I cannot see, in any form or fashion, Intel buying Apple. No one will buy Apple. Ever. It would be dead long before that happened. The value that Apple brings to the entire industry would be snuffed out if it were acquired, so no player would dare jeopardize that. Much less, with Steve back in control, I doubt his ego could take that. If anything, he's probably more motivated to etch his legacy than ever before.

I don't know if I see Intel OEM's being too excited about bringing Apple hardware to the marketplace. Maybe some of them (HP, Gateway, possibly Dell) because they wouldn't have the product lineup to compete with Apple's movements into the content and consumer electronics markets. Apple is, afterall, a hardware company. And so they'd be competing for the same customers. There's still a sizable amount of Apple's infrastructure that's catered to channel sales, development, and distribution. They would not want to shed that and let someone else do it. It would be too risky.

Ironically, HP's decision to can Carly clearly is putting them in a weaker position in this regard than stronger. Carly evangelized bringing more product development muscle from HP into the marketplace, which would've allowed them to foster a beachhead and at least defend against Apple. Dell has nothing other than Chinese knockoffs of anything that Apple could produce. I could actually see Dell trying to get closer to Microsoft, since they'd need the help in building the software for all of that copycat hardware. Gateway needs something, anything, to keep it relevant.
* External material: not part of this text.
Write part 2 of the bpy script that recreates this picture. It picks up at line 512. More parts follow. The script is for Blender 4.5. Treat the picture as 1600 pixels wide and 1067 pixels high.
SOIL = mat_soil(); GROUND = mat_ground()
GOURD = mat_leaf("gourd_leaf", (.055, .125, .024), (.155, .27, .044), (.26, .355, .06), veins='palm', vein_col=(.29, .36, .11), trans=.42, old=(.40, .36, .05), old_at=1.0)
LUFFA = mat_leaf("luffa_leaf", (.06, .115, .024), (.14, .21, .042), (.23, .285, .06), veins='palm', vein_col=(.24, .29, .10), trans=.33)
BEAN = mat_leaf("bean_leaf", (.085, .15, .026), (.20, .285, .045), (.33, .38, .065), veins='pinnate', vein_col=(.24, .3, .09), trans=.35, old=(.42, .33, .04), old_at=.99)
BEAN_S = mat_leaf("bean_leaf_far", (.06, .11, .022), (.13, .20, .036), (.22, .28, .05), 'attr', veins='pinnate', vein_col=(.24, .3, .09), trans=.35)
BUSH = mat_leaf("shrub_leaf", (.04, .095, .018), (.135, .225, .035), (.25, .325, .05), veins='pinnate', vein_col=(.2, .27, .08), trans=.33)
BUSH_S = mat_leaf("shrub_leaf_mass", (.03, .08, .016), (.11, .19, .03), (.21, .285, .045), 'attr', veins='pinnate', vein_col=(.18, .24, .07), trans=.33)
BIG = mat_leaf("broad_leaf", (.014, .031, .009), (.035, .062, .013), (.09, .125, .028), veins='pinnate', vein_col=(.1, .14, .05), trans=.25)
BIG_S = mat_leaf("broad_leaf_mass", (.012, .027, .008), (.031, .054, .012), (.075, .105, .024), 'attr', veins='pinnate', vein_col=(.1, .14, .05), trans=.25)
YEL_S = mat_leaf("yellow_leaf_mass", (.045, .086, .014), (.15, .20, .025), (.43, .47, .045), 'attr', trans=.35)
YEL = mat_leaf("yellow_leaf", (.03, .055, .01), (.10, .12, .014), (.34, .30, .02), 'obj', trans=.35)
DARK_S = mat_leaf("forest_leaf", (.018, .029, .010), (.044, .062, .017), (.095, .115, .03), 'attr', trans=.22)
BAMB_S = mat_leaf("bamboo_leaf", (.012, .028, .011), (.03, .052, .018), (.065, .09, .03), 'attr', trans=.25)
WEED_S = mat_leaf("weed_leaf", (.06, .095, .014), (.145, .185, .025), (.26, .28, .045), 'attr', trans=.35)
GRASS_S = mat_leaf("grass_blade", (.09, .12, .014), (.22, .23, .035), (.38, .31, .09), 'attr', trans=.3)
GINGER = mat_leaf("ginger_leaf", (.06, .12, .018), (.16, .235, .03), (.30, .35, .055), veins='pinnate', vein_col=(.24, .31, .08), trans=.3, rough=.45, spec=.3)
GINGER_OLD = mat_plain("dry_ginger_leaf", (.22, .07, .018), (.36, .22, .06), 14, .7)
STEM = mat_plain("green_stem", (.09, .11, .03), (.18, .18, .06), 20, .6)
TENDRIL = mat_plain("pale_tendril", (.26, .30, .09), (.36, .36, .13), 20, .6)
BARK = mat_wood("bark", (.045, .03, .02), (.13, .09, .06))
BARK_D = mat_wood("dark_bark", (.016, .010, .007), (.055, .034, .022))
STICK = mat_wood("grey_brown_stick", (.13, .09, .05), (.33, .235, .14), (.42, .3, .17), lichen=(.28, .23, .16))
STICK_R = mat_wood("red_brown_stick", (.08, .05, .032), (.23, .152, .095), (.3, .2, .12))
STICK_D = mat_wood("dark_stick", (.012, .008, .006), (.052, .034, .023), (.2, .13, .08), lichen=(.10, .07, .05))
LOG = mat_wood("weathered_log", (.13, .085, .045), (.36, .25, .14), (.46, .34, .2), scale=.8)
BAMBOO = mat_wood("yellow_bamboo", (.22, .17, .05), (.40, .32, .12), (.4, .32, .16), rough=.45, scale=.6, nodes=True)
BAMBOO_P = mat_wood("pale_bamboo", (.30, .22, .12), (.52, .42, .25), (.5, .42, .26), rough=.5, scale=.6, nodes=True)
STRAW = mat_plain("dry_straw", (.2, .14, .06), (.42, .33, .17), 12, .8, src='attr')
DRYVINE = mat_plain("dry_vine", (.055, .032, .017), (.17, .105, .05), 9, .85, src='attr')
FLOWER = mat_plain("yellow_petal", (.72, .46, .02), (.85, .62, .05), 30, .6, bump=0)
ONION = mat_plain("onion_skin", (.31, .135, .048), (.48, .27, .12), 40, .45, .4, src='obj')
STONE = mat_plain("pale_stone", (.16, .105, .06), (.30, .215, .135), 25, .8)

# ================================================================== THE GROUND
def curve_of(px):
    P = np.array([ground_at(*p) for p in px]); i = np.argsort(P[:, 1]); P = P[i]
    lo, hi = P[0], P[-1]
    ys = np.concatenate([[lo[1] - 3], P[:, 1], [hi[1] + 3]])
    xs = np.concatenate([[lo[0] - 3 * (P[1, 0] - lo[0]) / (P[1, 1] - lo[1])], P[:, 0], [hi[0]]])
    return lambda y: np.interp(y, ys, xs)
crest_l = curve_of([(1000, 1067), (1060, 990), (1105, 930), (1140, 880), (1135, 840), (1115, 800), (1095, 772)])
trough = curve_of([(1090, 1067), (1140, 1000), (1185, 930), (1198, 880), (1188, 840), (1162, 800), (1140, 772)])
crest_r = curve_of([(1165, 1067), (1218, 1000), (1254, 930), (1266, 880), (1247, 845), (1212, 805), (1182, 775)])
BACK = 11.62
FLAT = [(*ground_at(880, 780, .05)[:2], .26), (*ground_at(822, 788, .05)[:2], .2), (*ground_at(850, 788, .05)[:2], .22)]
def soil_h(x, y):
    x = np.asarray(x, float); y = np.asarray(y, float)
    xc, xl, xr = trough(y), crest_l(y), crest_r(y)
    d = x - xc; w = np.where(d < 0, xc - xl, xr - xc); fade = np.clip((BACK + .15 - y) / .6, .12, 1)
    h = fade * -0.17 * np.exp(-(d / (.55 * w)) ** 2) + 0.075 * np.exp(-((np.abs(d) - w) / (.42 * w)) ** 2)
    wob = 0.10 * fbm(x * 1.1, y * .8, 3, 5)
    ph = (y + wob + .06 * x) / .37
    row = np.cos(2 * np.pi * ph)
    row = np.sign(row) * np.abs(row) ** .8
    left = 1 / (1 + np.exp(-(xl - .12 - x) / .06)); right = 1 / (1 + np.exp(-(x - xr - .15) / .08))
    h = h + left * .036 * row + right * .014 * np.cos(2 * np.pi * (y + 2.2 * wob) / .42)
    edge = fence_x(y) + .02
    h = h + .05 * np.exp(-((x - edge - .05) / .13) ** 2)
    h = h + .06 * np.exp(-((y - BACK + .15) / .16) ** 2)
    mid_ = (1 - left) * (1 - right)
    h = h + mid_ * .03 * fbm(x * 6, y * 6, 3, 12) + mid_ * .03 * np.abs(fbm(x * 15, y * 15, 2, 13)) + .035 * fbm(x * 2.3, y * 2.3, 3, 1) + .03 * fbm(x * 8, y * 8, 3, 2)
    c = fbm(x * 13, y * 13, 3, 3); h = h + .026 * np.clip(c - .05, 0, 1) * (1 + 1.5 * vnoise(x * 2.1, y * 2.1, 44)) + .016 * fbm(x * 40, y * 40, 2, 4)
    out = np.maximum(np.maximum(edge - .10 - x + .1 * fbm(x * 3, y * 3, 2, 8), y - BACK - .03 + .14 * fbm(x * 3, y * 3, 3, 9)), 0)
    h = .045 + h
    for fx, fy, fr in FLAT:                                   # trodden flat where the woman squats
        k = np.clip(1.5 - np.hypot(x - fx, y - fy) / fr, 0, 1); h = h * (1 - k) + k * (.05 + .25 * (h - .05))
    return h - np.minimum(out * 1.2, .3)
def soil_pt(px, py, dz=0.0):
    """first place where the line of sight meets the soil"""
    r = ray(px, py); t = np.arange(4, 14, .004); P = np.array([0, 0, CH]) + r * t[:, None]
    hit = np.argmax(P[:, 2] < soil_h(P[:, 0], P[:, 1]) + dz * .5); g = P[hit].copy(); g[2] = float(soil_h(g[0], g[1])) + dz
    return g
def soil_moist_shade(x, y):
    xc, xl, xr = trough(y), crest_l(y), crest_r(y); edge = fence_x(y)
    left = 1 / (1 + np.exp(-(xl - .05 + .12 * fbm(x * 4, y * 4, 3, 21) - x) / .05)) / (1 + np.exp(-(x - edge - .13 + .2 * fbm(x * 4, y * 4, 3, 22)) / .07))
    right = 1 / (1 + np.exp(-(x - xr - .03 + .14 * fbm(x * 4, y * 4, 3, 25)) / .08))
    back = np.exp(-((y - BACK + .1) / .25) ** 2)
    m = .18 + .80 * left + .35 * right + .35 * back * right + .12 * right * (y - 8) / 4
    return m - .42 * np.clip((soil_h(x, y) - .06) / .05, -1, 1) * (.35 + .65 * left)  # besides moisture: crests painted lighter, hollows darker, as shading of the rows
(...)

The only thing that seems to make sense here from an OEM perspective is that they'd keep Microsoft even more honest and they'd drive more growth because now they'd be able to sell hardware that at least 3 major OS's could support (plus I would be certain that they'd get a chunk of the OS sales on that hardware).
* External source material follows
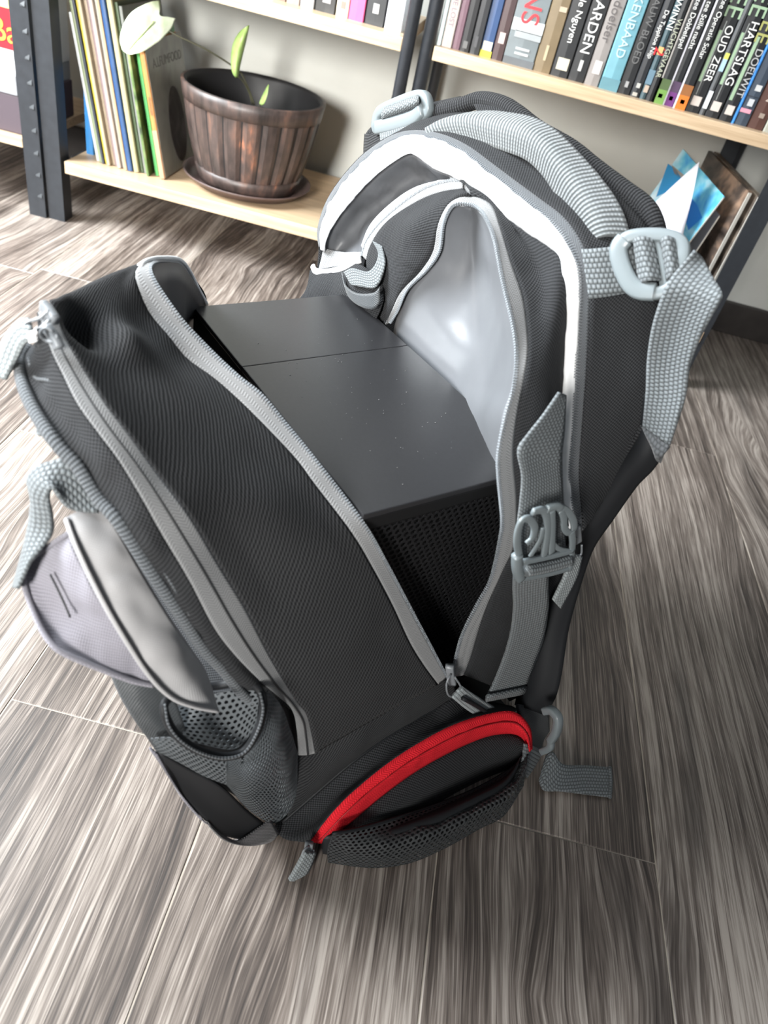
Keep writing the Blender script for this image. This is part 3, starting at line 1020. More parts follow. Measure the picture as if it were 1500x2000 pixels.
M_leaf = leaf_mat('pale_green_leaf', (0.62, 0.74, 0.50), (0.80, 0.86, 0.72))
M_leaf2 = leaf_mat('fresh_green_leaf', (0.30, 0.46, 0.13), (0.44, 0.58, 0.22))
M_stem = plain('brown_green_stem', (0.060, 0.058, 0.035), 0.5)
pt = Thing('potted_plant', PC + Vector((0.0, 0, 0.13)), 'sparse plant with one large pale heart-shaped leaf growing from the barrel pot', 'plant')
Y1 = 1.70
lf = surf('leaf', [[(312, 0, Y1 + .03, 'Y'), (286, 7, Y1, 'Y'), (258, 23, Y1 - .02, 'Y'), (241, 48, Y1 - .03, 'Y'), (234, 76, Y1 - .03, 'Y'), (238, 97, Y1 - .03, 'Y')],
                   [(313, 14, Y1 + .02, 'Y'), (292, 25, Y1 - .005, 'Y'), (270, 42, Y1 - .02, 'Y'), (254, 63, Y1 - .024, 'Y'), (244, 86, Y1 - .027, 'Y'), (242, 101, Y1 - .03, 'Y')],
                   [(312, 30, Y1 + .006, 'Y'), (299, 45, Y1 - .002, 'Y'), (283, 61, Y1 - .01, 'Y'), (267, 78, Y1 - .015, 'Y'), (255, 92, Y1 - .022, 'Y'), (247, 104, Y1 - .03, 'Y')],
                   [(328, 33, Y1 + .02, 'Y'), (315, 53, Y1 + .01, 'Y'), (299, 70, Y1, 'Y'), (282, 87, Y1 - .01, 'Y'), (265, 99, Y1 - .02, 'Y'), (251, 105, Y1 - .03, 'Y')],
                   [(343, 36, Y1 + .035, 'Y'), (334, 56, Y1 + .03, 'Y'), (319, 73, Y1 + .015, 'Y'), (299, 89, Y1, 'Y'), (276, 102, Y1 - .015, 'Y'), (256, 106, Y1 - .03, 'Y')]], M_leaf, pt, n=24, m=21, thick=0.0006, wr=0.002, ws=35, edge=False)
tube('midrib', [(301, 41, Y1 - 0.006, 'Y'), (289, 54, Y1 - .011, 'Y'), (277, 68, Y1 - .015, 'Y'), (264, 82, Y1 - .02, 'Y'), (252, 97, Y1 - .028, 'Y')], 0.0012, M_leaf2, pt, lf, n=14, seg=6)
tube('stem', [(497, 205, 1.80, 'Y'), (486, 175, 1.79, 'Y'), (470, 142, 1.775, 'Y'), (450, 126, 1.77, 'Y'), (405, 98, 1.75, 'Y'), (345, 69, 1.73, 'Y'), (318, 52, 1.725, 'Y'), (302, 40, 1.705, 'Y')], 0.0018, M_stem, pt, n=40, seg=6)
surf('leaf', [[(486, 49, 1.76, 'Y'), (468, 62, 1.76, 'Y'), (455, 85, 1.76, 'Y'), (451, 115, 1.76, 'Y'), (453, 140, 1.76, 'Y'), (460, 152, 1.76, 'Y')],
              [(486, 50, 1.765, 'Y'), (474, 75, 1.75, 'Y'), (465, 100, 1.75, 'Y'), (461, 125, 1.75, 'Y'), (460, 142, 1.75, 'Y'), (462, 152, 1.76, 'Y')],
              [(487, 50, 1.765, 'Y'), (482, 75, 1.765, 'Y'), (476, 100, 1.765, 'Y'), (470, 125, 1.765, 'Y'), (467, 142, 1.765, 'Y'), (464, 152, 1.762, 'Y')]], M_leaf2, pt, n=20, m=9, thick=0.0006)
tube('stem', [(493, 205, 1.80, 'Y'), (486, 180, 1.79, 'Y'), (474, 158, 1.775, 'Y'), (463, 148, 1.762, 'Y')], 0.0016, M_stem, pt, n=12, seg=6)
surf('leaf', [[(524, 165, 1.80, 'Y'), (514, 183, 1.80, 'Y'), (507, 200, 1.80, 'Y'), (508, 206, 1.80, 'Y')], [(525, 166, 1.80, 'Y'), (522, 185, 1.79, 'Y'), (516, 202, 1.79, 'Y'), (511, 206, 1.80, 'Y')]], M_leaf2, pt, n=12, m=5, thick=0.0006)
tube('stem', [(500, 215, 1.81, 'Y'), (506, 208, 1.80, 'Y'), (511, 200, 1.80, 'Y')], 0.0014, M_stem, pt, n=8, seg=6)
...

Sun is dead, no matter how any of this shakes out.

In the end, I do think that a new chipset comes from Intel that can drive 64bit OSX. Apple needs a high performing, cool and power efficient laptop chip. Apple needs a low cost but high performing consumer chip. Apple will likely also want satellite devices to support their strategy (Wireless, video iPod, home media, etc) which Intel would likely build the chipsets for. None of these are likely the same fab system, so I don't see them being x86 or even necessarily ia64 based.

I still say that this is absolutely friggin HUGE news though even if half of it develops the way I think it could. So it literally could be the beginning of the decline of Microsoft (which frankly I think has already happened).